__INFORMATION SUPPLIED__.
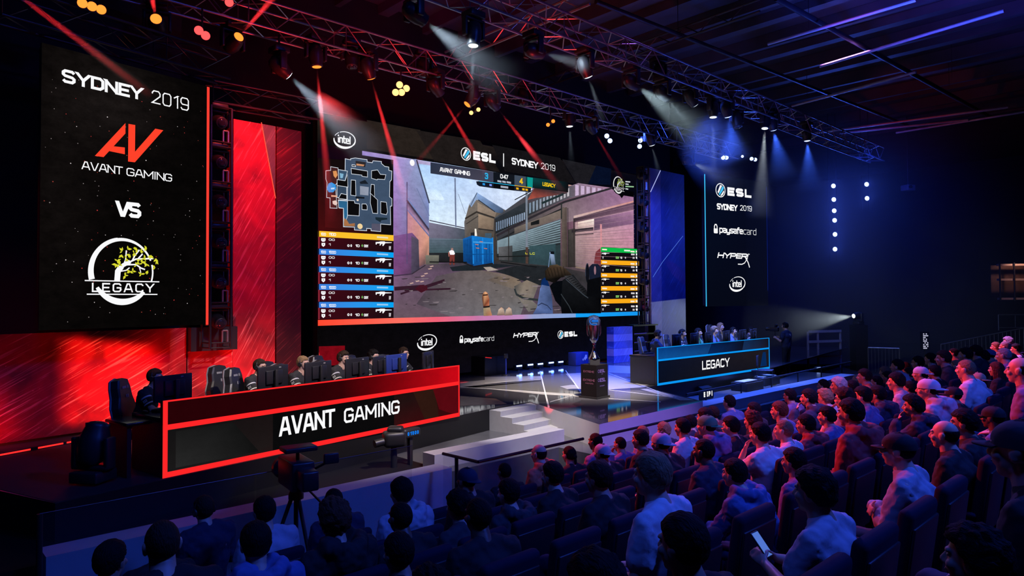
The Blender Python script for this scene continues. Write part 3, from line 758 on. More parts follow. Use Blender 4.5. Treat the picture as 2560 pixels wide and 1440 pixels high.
for i in range(150):
    x, z = rr.uniform(x0 + .05, x1 - .1), rr.uniform(z0 + .1, z1 - .3); q = rr.uniform(.004, .010)
    c = rr.choice([rgb(150, 140, 140), rgb(200, 60, 60), rgb(120, 110, 110), rgb(220, 210, 210), rgb(150, 60, 50)])
    ar.fill([(x - q, z), (x, z - q), (x + q, z), (x, z + q)], c, ar.y - .003)
ar.build('dark_ground', ls, grain=.5)
ar = Art(FL, -.014)
ar.ptext('SYDNEY', (153, 205), (356, 252), (153, 171), W1, .21, .24)
ar.ptext('2019', (378, 259), (471, 277), (378, 226), W1, .09, .26)
ar.build('title_lettering', ls)
ar = Art(FL, -.014); AVR = rgb(255, 66, 42)
ar.pfill([(236, 390), (312.5, 308), (312.5, 334), (258, 393)], AVR)
ar.pfill([(272, 378), (283, 366), (311, 369), (311, 386)], AVR)
ar.pfill([(320, 310), (337, 313), (336, 406), (319, 404)], AVR)
ar.pfill([(336, 380), (387, 322), (407, 326), (336, 406)], AVR)
ar.build('red_team_mark', ls)
ar = Art(FL, -.014); ar.ptext('AVANT', (203, 423), (306, 437), (207, 403), W1, .13, .16); ar.ptext('GAMING', (315, 438), (429, 456), (315, 418), W1, .13, .16); ar.build('lettering', ls)
ar = Art(FL, -.014); ar.ptext('VS', (288, 542), (352, 545), (288, 503), W1, .24, .16); ar.build('lettering', ls)
ar = Art(FL, -.014)
c = FL.px(306, 679); ar.tree_badge(c, FL.px(386, 679)[0] - c[0], FL.px(306, 593)[1] - c[1], W1, rgb(215, 215, 50)); ar.build('tree_badge', ls)
ar = Art(FL, -.012); xr = FL.px(515, 500)[0]; ar.fill([(xr, FL.px(514, 812)[1]), (x1, FL.px(514, 812)[1]), (x1, FL.px(520, 218)[1]), (xr, FL.px(520, 218)[1])], rgb(252, 62, 50)); ar.build('red_edge_strip', ls)

# ---- right banner
x0 = FR.px(1763, 600)[0] - .02; x1 = FR.px(1918, 600)[0]; z0 = FR.px(1767, 766)[1]; z1 = FR.px(1758, 435)[1]
rs = screen(FR, x0, x1, z0, z1, .12, 'banner_screen', 'hanging portrait screen on the right listing the event logos on dark blue', 'screen')
ar = Art(FR, -.004); ar.fill([(x0, z0), (x1, z0), (x1, z1), (x0, z1)], [rgb(5, 9, 22), rgb(6, 8, 22), rgb(6, 10, 32), rgb(6, 14, 36)]); ar.build('dark_ground', rs)
ar = Art(FR, -.010); ar.fill([(x0, z0), (x0 + .05, z0), (x0 + .05, z1), (x0, z1)], rgb(60, 190, 245)); ar.build('cyan_edge_strip', rs)
ar = Art(FR, -.010); ar.fill([(x1 - .03, z0 + .6), (x1, z0 + .6), (x1, z1 - .2), (x1 - .03, z1 - .2)], rgb(8, 28, 110)); ar.build('blue_edge_strip', rs)
ar = Art(FR, -.010); ar.esl((1818, 490), (1878, 494), (1818, 469), (1788.5, 458, 1813, 493.5), W1); ar.build('organiser_logo', rs)
ar = Art(FR, -.010); ar.ptext('SYDNEY', (1791.5, 525), (1843, 526.5), (1791.5, 509.5), W1, .24, .24); ar.ptext('2019', (1850, 527), (1879, 528), (1850, 513.5), W1, .12, .26); ar.build('title_lettering', rs)
ar = Art(FR, -.010); ar.paysafe((1798, 583), (1890, 587), (1798, 566), (1857, 585), (1784, 561, 1794, 583), W1); ar.build('payment_logo', rs)
ar = Art(FR, -.010); ar.hyperx((1793, 646), (1869, 646.5), (1793, 632), W1); ar.build('headset_logo', rs)
ar = Art(FR, -.010); c = FR.px(1843, 709.5); ar.intel(c, FR.px(1864, 709)[0] - FR.px(1822, 709)[0], FR.px(1843, 690)[1] - FR.px(1843, 729)[1], W1); ar.build('chip_logo', rs)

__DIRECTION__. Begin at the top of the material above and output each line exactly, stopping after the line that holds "ar = Art(FL, -.012);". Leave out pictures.

__WRITTEN RESPONSE__.
The Blender Python script for this scene continues. Write part 3, from line 758 on. More parts follow. Use Blender 4.5. Treat the picture as 2560 pixels wide and 1440 pixels high.
for i in range(150):
    x, z = rr.uniform(x0 + .05, x1 - .1), rr.uniform(z0 + .1, z1 - .3); q = rr.uniform(.004, .010)
    c = rr.choice([rgb(150, 140, 140), rgb(200, 60, 60), rgb(120, 110, 110), rgb(220, 210, 210), rgb(150, 60, 50)])
    ar.fill([(x - q, z), (x, z - q), (x + q, z), (x, z + q)], c, ar.y - .003)
ar.build('dark_ground', ls, grain=.5)
ar = Art(FL, -.014)
ar.ptext('SYDNEY', (153, 205), (356, 252), (153, 171), W1, .21, .24)
ar.ptext('2019', (378, 259), (471, 277), (378, 226), W1, .09, .26)
ar.build('title_lettering', ls)
ar = Art(FL, -.014); AVR = rgb(255, 66, 42)
ar.pfill([(236, 390), (312.5, 308), (312.5, 334), (258, 393)], AVR)
ar.pfill([(272, 378), (283, 366), (311, 369), (311, 386)], AVR)
ar.pfill([(320, 310), (337, 313), (336, 406), (319, 404)], AVR)
ar.pfill([(336, 380), (387, 322), (407, 326), (336, 406)], AVR)
ar.build('red_team_mark', ls)
ar = Art(FL, -.014); ar.ptext('AVANT', (203, 423), (306, 437), (207, 403), W1, .13, .16); ar.ptext('GAMING', (315, 438), (429, 456), (315, 418), W1, .13, .16); ar.build('lettering', ls)
ar = Art(FL, -.014); ar.ptext('VS', (288, 542), (352, 545), (288, 503), W1, .24, .16); ar.build('lettering', ls)
ar = Art(FL, -.014)
c = FL.px(306, 679); ar.tree_badge(c, FL.px(386, 679)[0] - c[0], FL.px(306, 593)[1] - c[1], W1, rgb(215, 215, 50)); ar.build('tree_badge', ls)
ar = Art(FL, -.012); xr = FL.px(515, 500)[0]; ar.fill([(xr, FL.px(514, 812)[1]), (x1, FL.px(514, 812)[1]), (x1, FL.px(520, 218)[1]), (xr, FL.px(520, 218)[1])], rgb(252, 62, 50)); ar.build('red_edge_strip', ls)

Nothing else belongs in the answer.